No one will ever know (unless they ask for ti)
Paul Wilkingson

 

The CBC managed to do something few Canadians can reasonably aspire to do. It got information from this federal government. Go ahead and pick your jaw up off the floor—this actually happened. It was worth the trouble. It turns out the feds were hiding a pretty spicy meatball in the archives up on Parliament Hill.

According to polls, many Canadians don’t have faith in this government’s ability to protect the environment. That’s a big shock. Psych! No it isn’t. If you thought it was, you’ve been spending too much time in the PMO. Actually, even the PMO had to know about this, because it conducted all these polls.

The secret polls that the PMO conducted, and begrudgingly surrendered, found that only half of Canadians think that developing the tar sands is worth the environmental risk. Almost two thirds think that this government is doing a “somewhat poor” or “very poor” job of balancing economic growth and environmental protection. Only a quarter of Canadians thought that this government could adequately respond to an oil spill on land or water. Most damning of all, only one fifth had heard anything about government efforts to protect Canada from an oil spill.

These polls should teach the federal Conservatives a valuable lesson. Clearly, Canadians do not watch TV or read billboards. If they did, they would have seen the Action Plan ads, which prove definitively that most Canadians hold invalid and unsound opinions about the environment and resource development. Hello, it’s called “responsible resource development” for a reason. Yet, somehow, that message isn’t getting through. So is there another way to deliver it?

Maybe they can lure the public into following Joe Oliver on Twitter. The ironic clash between hip Twitter and old-enough-to-break-a-hip Joe Oliver should attract a few young people, at the very least. Maybe they could latch on to that tattoo advertising fad—a tattoo advertising website says it’s a great way for people to earn “BIG $$$$$”. The Conservatives should be comfortable with that, given that they already dole out tens of millions of dollars on the Action Plan TV ads. If they want to pinch pennies, they could probably pay Pierre Poilievre significantly less money to tattoo “Responsible Resource Development” on his forehead and shave “Action Plan” on the side of his head. That’s two ads on one person…still 37 fewer ads than types of ID that person could present in order to vote. Wow!

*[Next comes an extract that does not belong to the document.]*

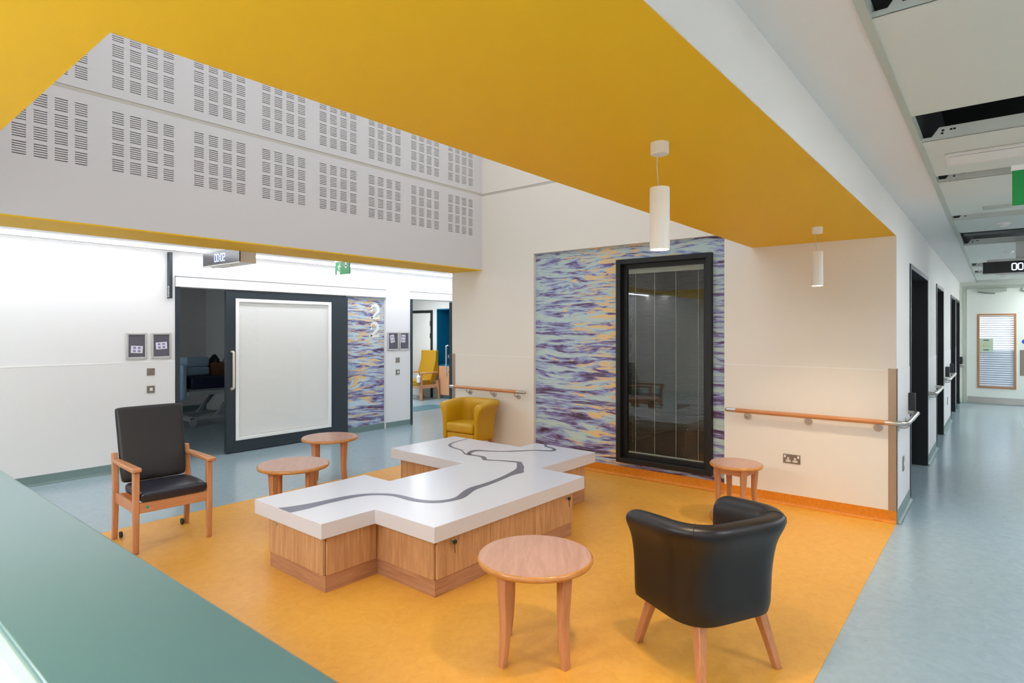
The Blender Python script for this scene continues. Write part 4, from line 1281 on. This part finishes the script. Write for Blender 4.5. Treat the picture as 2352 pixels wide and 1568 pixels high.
banks = [
    ([A8(p) for p in ((220, 522), (320, 510), (450, 488), (600, 455), (700, 437), (800, 428), (900, 427), (960, 430), (1020, 440), (1080, 456), (1130, 467), (1200, 475), (1270, 472), (1330, 464), (1375, 447), (1400, 420), (1440, 395), (1480, 382), (1560, 360), (1650, 325), (1720, 290), (1755, 268), (1760, 255), (1752, 242), (1755, 232))],
     [A8(p) for p in ((297, 552), (400, 530), (520, 497), (650, 467), (750, 447), (830, 438), (920, 440), (985, 450), (1040, 468), (1100, 482), (1180, 490), (1260, 490), (1340, 478), (1420, 458), (1455, 430), (1490, 402), (1560, 380), (1650, 345), (1740, 305), (1800, 297), (1806, 286), (1794, 279), (1808, 263), (1795, 243), (1786, 227))], 90),
    ([A4(p) for p in ((1390, 326), (1250, 311), (1100, 304), (1050, 301), (1025, 295), (1030, 283), (1018, 270), (960, 258), (900, 250), (862, 243))],
     [A4(p) for p in ((1445, 321), (1380, 311), (1250, 302), (1105, 296), (1066, 288), (1080, 274), (1045, 261), (980, 249), (920, 241), (876, 230))], 50),
    ([A4(p) for p in ((862, 243), (835, 233), (822, 212), (808, 196), (755, 184), (695, 165), (668, 144), (688, 128), (750, 107), (872, 77))],
     [A4(p) for p in ((880, 236), (850, 228), (833, 208), (826, 192), (775, 180), (722, 163), (706, 146), (712, 130), (762, 109), (880, 79))], 50),
    ([A4(p) for p in ((870, 236), (880, 215), (910, 200), (960, 193), (1010, 194), (1090, 202), (1200, 207), (1350, 203), (1500, 196), (1620, 194), (1730, 200), (1765, 196), (1765, 185), (1735, 174), (1690, 163), (1666, 152), (1680, 138))],
     [A4(p) for p in ((912, 244), (918, 226), (940, 214), (975, 207), (1020, 206), (1090, 209), (1200, 213), (1350, 213), (1500, 204), (1620, 202), (1740, 210), (1795, 204), (1806, 190), (1780, 176), (1725, 162), (1696, 152), (1700, 138))], 70)]
mb = MB()
cr_, sr_ = cos(-RZT), sin(-RZT)
for e1, e2, n_ in banks:
    a, b = resample(smooth_pts(e1), n_), resample(smooth_pts(e2), n_)
    vs = []
    for p in a + b:
        x, y = px_on(p[0], p[1], TZ)
        x, y = x - CX, y - CYY
        vs.append((x * cr_ - y * sr_, x * sr_ + y * cr_, TZ + 0.0008))
    mb.add(vs, [(i, n_ + i, n_ + i + 1, i + 1) for i in range(n_ - 1)])
mb.build('river_inlay', M['river'], tp, smooth=False)

# ------------------------------------------------------------------ round side tables
def round_table(R_, H_, foot, label, apron=False, base=False):
    t_ = thing('round_table', (0, 0, 0), label, 'table', 0, 'round beech side tables')
    prof = [(0.004, H_ - 0.034), (R_ - 0.02, H_ - 0.034), (R_ - 0.006, H_ - 0.030), (R_, H_ - 0.020), (R_ - 0.001, H_ - 0.010), (R_ - 0.006, H_ - 0.003), (R_ - 0.011, H_ - 0.0005)]
    MB().lathe(prof, 56).build('lipping', M['top_edge'], t_)
    MB().lathe([(0.004, H_ - 0.006), (R_ - 0.0105, H_ - 0.006), (R_ - 0.0105, H_), (0.004, H_)], 56).build('tabletop', M['top_wood'], t_)
    zb = 0.064 if base else 0.0
    for i in range(4):
        q = pi / 4 + i * pi / 2
        c, s_ = cos(q), sin(q)
        def ring(r0, w_, z_):
            o_ = []
            for a_, b_ in ((0, -1), (0, 1), (-0.62, 1), (-1, 0.45), (-1, -0.45), (-0.62, -1)):
                rr, tt = r0 + a_ * w_, b_ * w_ / 2
                o_.append((c * rr - s_ * tt, s_ * rr + c * tt, z_))
            return o_
        rt = foot + 0.01
        rs = []
        for f, dr, w_ in ((0, 0.012, 0.040), (0.25, 0.0, 0.045), (0.5, -0.002, 0.052), (0.75, 0.006, 0.060), (1.0, 0.012, 0.066)):
            rs.append(ring(foot + dr, w_ * (0.8 if base else 1), zb + (H_ - 0.034 - zb) * f))
        MB().rings(rs).build('leg', M['beech'], t_, 0.004)
    if apron:
        a_ = foot * 0.66
        mb_ = MB()
        for s_ in (-1, 1):
            mb_.box(-a_, a_, s_ * a_ - 0.009, s_ * a_ + 0.009, H_ - 0.088, H_ - 0.034)
            mb_.box(s_ * a_ - 0.009, s_ * a_ + 0.009, -a_, a_, H_ - 0.088, H_ - 0.034)
        mb_.build('apron', M['beech_x'], t_)
    if base:
        MB().lathe([(0.004, 0.004), (R_ - 0.012, 0.004), (R_ - 0.002, 0.012), (R_, 0.03), (R_ - 0.004, 0.046), (R_ - 0.012, 0.05), (R_ - 0.012, 0.064), (0.004, 0.064)], 48).build('base_disc', M['top_edge'], t_)
        MB().lathe([(0.004, 0.0642), (R_ - 0.014, 0.0642), (R_ - 0.014, 0.0652), (0.004, 0.0652)], 48).build('base_face', M['top_wood'], t_)
    return t_
r1 = round_table(0.297, 0.5, 0.222, 'nearest round beech table, on the orange floor between play table and dark tub chair')
copy_thing(r1, (2.81, 4.71, 0), radians(52), 'round beech table close behind the play table, nearer the high-backed wooden armchair')
copy_thing(r1, (3.77, 5.60, 0), radians(54), 'round beech table on the edge of the blue floor, nearest the grey sliding door')
r1.location = (2.455, 1.842, 0)
r1.rotation_euler = (0, 0, radians(35))
r2 = round_table(0.219, 0.5, 0.176, 'smaller round beech table with a disc base by the wall behind the dark tub chair', True, True)
r2.location = (5.25, 1.76, 0)
r2.rotation_euler = (0, 0, radians(-5.9))

# ------------------------------------------------------------------ tub armchairs
def tub_chair(name, label, mv, rz, loc):
    t_ = thing(name, loc, label, 'armchair', rz, 'tub armchairs')
    hw, yb, yf, rc = 0.29, -0.25, 0.17, 0.17
    path = [(-hw, yf - (yf - (yb + rc)) * i / 7, (-1, 0)) for i in range(8)]
    for i in range(1, 9):
        q = pi + pi / 2 * i / 8
        path.append((-hw + rc + rc * cos(q), yb + rc + rc * sin(q), (cos(q), sin(q))))
    for i in range(1, 5):
        path.append((-(hw - rc) + 2 * (hw - rc) * i / 4, yb, (0, -1)))
    path += [(-x, y, (-n_[0], n_[1])) for x, y, n_ in path[:16][::-1][1:]]
    prof = [(0.0, 0.255), (0.0, 0.36), (0.004, 0.46), (0.016, 0.56), (0.034, 0.63), (0.056, 0.672), (0.070, 0.702), (0.069, 0.728), (0.054, 0.746), (0.022, 0.754), (-0.020, 0.748), (-0.050, 0.728), (-0.066, 0.69), (-0.066, 0.60), (-0.060, 0.50), (-0.064, 0.40), (-0.064, 0.255)]
    def ring(x, y, n_, k=1.0, dz=0.0, drop=0.0):
        mid = 0.0
        out = []
        for o_, z in prof:
            oo = -0.02 + (o_ + 0.02) * k
            zz = z if z < 0.3 else 0.255 + (z - 0.255) * (1 - drop) - dz * max(0, (z - 0.45) / 0.29)
            out.append((x + n_[0] * oo, y + n_[1] * oo, zz))
        return out
    N_ = len(path)
    rs = []
    for i, (x, y, n_) in enumerate(path):
        d = min(i, N_ - 1 - i)
        drop = 0.05 * max(0, 1 - d / 9.0) ** 1.5
        if i == 0:
            for k, fy, dz in ((0.35, 0.045, 0.05), (0.7, 0.036, 0.022), (0.92, 0.02, 0.006)):
                rs.append(ring(x, y + fy, n_, k, dz, drop))
        rs.append(ring(x, y, n_, 1, 0, drop))
        if i == N_ - 1:
            for k, fy, dz in ((0.92, 0.02, 0.006), (0.7, 0.036, 0.022), (0.35, 0.045, 0.05)):
                rs.append(ring(x, y + fy, n_, k, dz, drop))
    o = MB().rings(rs).build('tub_shell', mv, t_, angle=70)
    sub = o.modifiers.new('smooth', 'SUBSURF')
    sub.levels = sub.render_levels = 1
    sm = MB()
    for s_ in (-1, 1):
        q = pi + pi / 2 * 0.5
        nx, ny = s_ * -cos(q) * -1, sin(q)
        bx, by = s_ * (hw - rc - rc * cos(q)), yb + rc + rc * sin(q)
        nx = s_ * -cos(q)
        sm.tube([(bx + nx * (o_ - 0.0015), by + ny * (o_ - 0.0015), z) for o_, z in prof[1:11]], 0.0016, 5)
    sm.build('seam', M['black'] if mv is not M['vinyl_yellow'] else M['mustard'], t_)
    B(-0.225, 0.225, -0.18, 0.20, 0.262, 0.352).build('seat_base', mv, t_, 0.02, 3)
    o = B(-0.227, 0.227, -0.185, 0.225, 0.355, 0.475).build('seat_cushion', mv, t_, 0.035, 4)
    for sx, sy in ((-1, -1), (-1, 1), (1, -1), (1, 1)):
        tx, ty = sx * 0.185, sy * 0.172
        fx, fy = sx * 0.236, sy * 0.24
        rr = []
        for (x, y, h_, z) in ((fx, fy, 0.017, 0.0), ((tx + fx) / 2, (ty + fy) / 2, 0.021, 0.14), (tx, ty, 0.025, 0.27)):
            rr.append([(x - h_, y - h_, z), (x + h_, y - h_, z), (x + h_, y + h_, z), (x - h_, y + h_, z)])
        MB().rings(rr).build('leg', M['beech'], t_, 0.004)
    return t_
tub_chair('tub_armchair', 'dark brown vinyl tub armchair with beech legs, its back to the viewer', M['vinyl_dark'], radians(63 - 90), (2.978, 1.155, 0.0025))
tub_chair('tub_armchair', 'mustard yellow vinyl tub armchair against the wall behind the play table', M['vinyl_yellow'], radians(92), (5.62, 5.26, 0.0025))

# ------------------------------------------------------------------ wooden armchair
ac = thing('wooden_armchair', (1.93, 5.136, 0.0025), 'high-backed black vinyl armchair with beech frame at the edge of the orange floor', 'armchair', radians(-2.9), 'wooden armchairs')
for s in (-1, 1):
    rs = []
    for z, h in ((0, 0.018), (0.3, 0.021), (0.60, 0.022)):
        rs.append([(s * 0.257 - h, -0.236 - h, z), (s * 0.257 + h, -0.236 - h, z), (s * 0.257 + h, -0.236 + h, z), (s * 0.257 - h, -0.236 + h, z)])
    MB().rings(rs).build('leg', M['beech'], ac, 0.008, 3)
    rs = []
    for y, z, h in ((0.262, 0.0, 0.018), (0.238, 0.25, 0.02), (0.232, 0.42, 0.021), (0.262, 0.68, 0.019)):
        rs.append([(s * 0.264 - h, y - h, z), (s * 0.264 + h, y - h, z), (s * 0.264 + h, y + h, z), (s * 0.264 - h, y + h, z)])
    o = MB().rings(rs).build('leg', M['beech'], ac, 0.006, 3)
    w_ = MB().lathe([(0.006, -0.01), (0.024, -0.009), (0.026, 0), (0.024, 0.009), (0.006, 0.01)], 16).build('caster', M['plastic_dark'], o)
    w_.location = (s * 0.225, 0.245, 0.027)
    w_.rotation_euler = (0, pi / 2, 0)
    pts = [(s * 0.262 - 0.034, -0.285), (s * 0.262 + 0.034, -0.285), (s * 0.262 + 0.032, 0.0), (s * 0.262 + 0.024, 0.245), (s * 0.262 - 0.024, 0.245), (s * 0.262 - 0.032, 0.0)]
    MB().prism(pts, 0.605, 0.636).build('armrest', M['beech_x'], ac, 0.010, 3)
    B(s * 0.258 - 0.011, s * 0.258 + 0.011, -0.215, 0.225, 0.295, 0.372).build('side_rail', M['beech_x'], ac, 0.003)
fr = B(-0.238, 0.238, -0.252, -0.228, 0.295, 0.372).build('front_rail', M['beech_x'], ac, 0.003)
MB().prism(arc(-0.185, 0.335, 0.011, 0, 360, 18)[:-1], -0.2535, -0.252, 'y').build('sticker', mat('green_sticker', (20, 140, 130), 0.5), fr)
B(-0.24, 0.24, 0.215, 0.24, 0.295, 0.36).build('rear_rail', M['beech_x'], ac, 0.003)
def pad(w0, w1, pts, thick, name, m_, bev):
    """upholstered pad swept along a side profile of (y, z, half width)"""
    rs = []
    n_ = len(pts)
    for i, (y, z) in enumerate(pts):
        a_, b_ = pts[max(0, i - 1)], pts[min(n_ - 1, i + 1)]
        t0, t1 = b_[0] - a_[0], b_[1] - a_[1]
        l = math.hypot(t0, t1)
        ny, nz = -t1 / l, t0 / l
        e = min(i, n_ - 1 - i)
        k = (0.55, 0.9, 1.0)[min(e, 2)]
        hw_ = w0 + (w1 - w0) * i / (n_ - 1)
        hw_ -= (0.012, 0.003, 0.0)[min(e, 2)]
        th_ = thick * k / 2
        ring = []
        for fx, ft in ((-1, -0.45), (-1, 0.45), (-0.955, 0.85), (-0.86, 1), (0, 1.06), (0.86, 1), (0.955, 0.85), (1, 0.45), (1, -0.45), (0.955, -0.85), (0.86, -1), (0, -1), (-0.86, -1), (-0.955, -0.85)):
            ring.append((fx * hw_, y + ny * th_ * ft, z + nz * th_ * ft))
        rs.append(ring)
    o_ = MB().rings(rs).build(name, m_, ac, angle=60)
    sb = o_.modifiers.new('smooth', 'SUBSURF')
    sb.levels = sb.render_levels = 1
    return o_
pad(0.232, 0.254, [(0.195, 0.438), (0.196, 0.452), (0.202, 0.50), (0.222, 0.60), (0.252, 0.72), (0.284, 0.86), (0.312, 0.98), (0.320, 1.016), (0.322, 1.028)], 0.062, 'backrest', M['vinyl_black'], 0)
pad(0.226, 0.236, [(0.165, 0.412), (0.15, 0.412), (0.10, 0.414), (-0.02, 0.418), (-0.15, 0.42), (-0.225, 0.414), (-0.262, 0.406), (-0.27, 0.405)], 0.086, 'seat', M['vinyl_navy'], 0)

# ------------------------------------------------------------------ wall socket
t = thing('twin_socket', (XW - 0.0, 1.497, 0.44), 'bronze twin socket outlet with white inserts on the wall by the small round table', 'socket')
B(-0.007, 0, -0.075, 0.075, -0.043, 0.043).build('plate', M['steel_plate'], t, 0.002)
for s in (-1, 1):
    B(-0.011, -0.007, s * 0.058 - 0.008, s * 0.058 + 0.008, 0.01, 0.034).build('rocker', M['plastic_white'], t, 0.001)
    o = MB().box(-0.0085, -0.007, s * 0.03 - 0.009, s * 0.03 + 0.009, -0.006, 0.014).box(-0.0085, -0.007, s * 0.03 - 0.021, s * 0.03 + 0.021, -0.028, -0.011).build('outlet', M['plastic_white'], t)
    MB().box(-0.009, -0.0084, s * 0.03 - 0.003, s * 0.03 + 0.003, 0.0, 0.008).box(-0.009, -0.0084, s * 0.03 - 0.015, s * 0.03 - 0.007, -0.022, -0.017).box(-0.009, -0.0084, s * 0.03 + 0.007, s * 0.03 + 0.015, -0.022, -0.017).build('slots', M['black'], o)

bpy.context.view_layer.update()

The question the Conservatives should ask, though, is whether any of this is really worth it. Sure, the polls they commissioned show that they are sucking a big one on the environment, but does it matter? They have been polling around 30% since most Canadians can remember (to clarify, by convention, one Canadian memory is less than half an election cycle). Yes, they are completely screwed if Canadians decide that the environment is an important election issue. Realistically, though, that is not likely to happen. In order for Canadians to start caring about the environment they would have to tune out “jobs, growth, and prosperity”. The only way that is going to happen is if people actually get jobs. Knowing this federal government, there is no way that’s going to happen. Keep them jobless; keep them wanting. Every four years they’ll chant #WeAreWinter and forget about the whole thing. It’ll take a few decades for winter to disappear, so there is still a strong, stable, majority government on the horizon.